The problem
Write the material out again, line by line, exactly as it is.

Data supplied
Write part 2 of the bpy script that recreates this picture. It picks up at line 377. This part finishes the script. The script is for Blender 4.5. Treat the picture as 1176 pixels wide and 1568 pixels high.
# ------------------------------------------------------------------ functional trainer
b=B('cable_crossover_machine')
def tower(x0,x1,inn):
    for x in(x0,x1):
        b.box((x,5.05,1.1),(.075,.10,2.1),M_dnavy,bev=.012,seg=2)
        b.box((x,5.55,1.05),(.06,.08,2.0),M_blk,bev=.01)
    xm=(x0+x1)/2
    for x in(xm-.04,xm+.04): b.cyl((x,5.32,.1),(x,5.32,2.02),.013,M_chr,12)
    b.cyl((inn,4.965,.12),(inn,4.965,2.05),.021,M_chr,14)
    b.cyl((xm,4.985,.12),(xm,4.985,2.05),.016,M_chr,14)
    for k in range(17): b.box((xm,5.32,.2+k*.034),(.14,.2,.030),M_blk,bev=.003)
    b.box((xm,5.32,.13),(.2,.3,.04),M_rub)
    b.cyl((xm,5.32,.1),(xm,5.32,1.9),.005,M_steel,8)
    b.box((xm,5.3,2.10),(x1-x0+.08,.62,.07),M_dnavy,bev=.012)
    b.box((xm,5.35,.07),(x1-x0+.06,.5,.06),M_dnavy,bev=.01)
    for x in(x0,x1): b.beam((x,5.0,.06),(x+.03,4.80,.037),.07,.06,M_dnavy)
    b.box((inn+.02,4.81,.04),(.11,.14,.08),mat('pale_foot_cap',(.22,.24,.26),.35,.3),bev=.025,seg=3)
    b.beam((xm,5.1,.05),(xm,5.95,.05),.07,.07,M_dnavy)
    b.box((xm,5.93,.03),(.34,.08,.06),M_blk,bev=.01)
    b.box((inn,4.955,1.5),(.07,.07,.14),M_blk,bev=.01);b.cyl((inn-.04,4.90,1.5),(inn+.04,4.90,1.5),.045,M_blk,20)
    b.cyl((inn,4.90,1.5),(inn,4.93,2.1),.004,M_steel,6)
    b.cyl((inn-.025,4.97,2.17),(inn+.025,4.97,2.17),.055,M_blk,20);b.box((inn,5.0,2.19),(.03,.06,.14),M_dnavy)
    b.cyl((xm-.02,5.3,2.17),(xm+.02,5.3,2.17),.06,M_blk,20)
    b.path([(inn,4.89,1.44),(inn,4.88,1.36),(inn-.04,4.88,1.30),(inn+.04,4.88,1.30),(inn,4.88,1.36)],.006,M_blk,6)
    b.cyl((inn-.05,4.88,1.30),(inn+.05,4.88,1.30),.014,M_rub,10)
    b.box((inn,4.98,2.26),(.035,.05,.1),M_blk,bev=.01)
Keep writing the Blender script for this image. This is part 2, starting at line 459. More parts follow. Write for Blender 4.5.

Written response
Write part 2 of the bpy script that recreates this picture. It picks up at line 377. This part finishes the script. The script is for Blender 4.5. Treat the picture as 1176 pixels wide and 1568 pixels high.
# ------------------------------------------------------------------ functional trainer
b=B('cable_crossover_machine')
def tower(x0,x1,inn):
    for x in(x0,x1):
        b.box((x,5.05,1.1),(.075,.10,2.1),M_dnavy,bev=.012,seg=2)
        b.box((x,5.55,1.05),(.06,.08,2.0),M_blk,bev=.01)
    xm=(x0+x1)/2
    for x in(xm-.04,xm+.04): b.cyl((x,5.32,.1),(x,5.32,2.02),.013,M_chr,12)
    b.cyl((inn,4.965,.12),(inn,4.965,2.05),.021,M_chr,14)
    b.cyl((xm,4.985,.12),(xm,4.985,2.05),.016,M_chr,14)
    for k in range(17): b.box((xm,5.32,.2+k*.034),(.14,.2,.030),M_blk,bev=.003)
    b.box((xm,5.32,.13),(.2,.3,.04),M_rub)
    b.cyl((xm,5.32,.1),(xm,5.32,1.9),.005,M_steel,8)
    b.box((xm,5.3,2.10),(x1-x0+.08,.62,.07),M_dnavy,bev=.012)
    b.box((xm,5.35,.07),(x1-x0+.06,.5,.06),M_dnavy,bev=.01)
    for x in(x0,x1): b.beam((x,5.0,.06),(x+.03,4.80,.037),.07,.06,M_dnavy)
    b.box((inn+.02,4.81,.04),(.11,.14,.08),mat('pale_foot_cap',(.22,.24,.26),.35,.3),bev=.025,seg=3)
    b.beam((xm,5.1,.05),(xm,5.95,.05),.07,.07,M_dnavy)
    b.box((xm,5.93,.03),(.34,.08,.06),M_blk,bev=.01)
    b.box((inn,4.955,1.5),(.07,.07,.14),M_blk,bev=.01);b.cyl((inn-.04,4.90,1.5),(inn+.04,4.90,1.5),.045,M_blk,20)
    b.cyl((inn,4.90,1.5),(inn,4.93,2.1),.004,M_steel,6)
    b.cyl((inn-.025,4.97,2.17),(inn+.025,4.97,2.17),.055,M_blk,20);b.box((inn,5.0,2.19),(.03,.06,.14),M_dnavy)
    b.cyl((xm-.02,5.3,2.17),(xm+.02,5.3,2.17),.06,M_blk,20)
    b.path([(inn,4.89,1.44),(inn,4.88,1.36),(inn-.04,4.88,1.30),(inn+.04,4.88,1.30),(inn,4.88,1.36)],.006,M_blk,6)
    b.cyl((inn-.05,4.88,1.30),(inn+.05,4.88,1.30),.014,M_rub,10)
    b.box((inn,4.98,2.26),(.035,.05,.1),M_blk,bev=.01)
Keep writing the Blender script for this image. This is part 2, starting at line 459. More parts follow. Write for Blender 4.5.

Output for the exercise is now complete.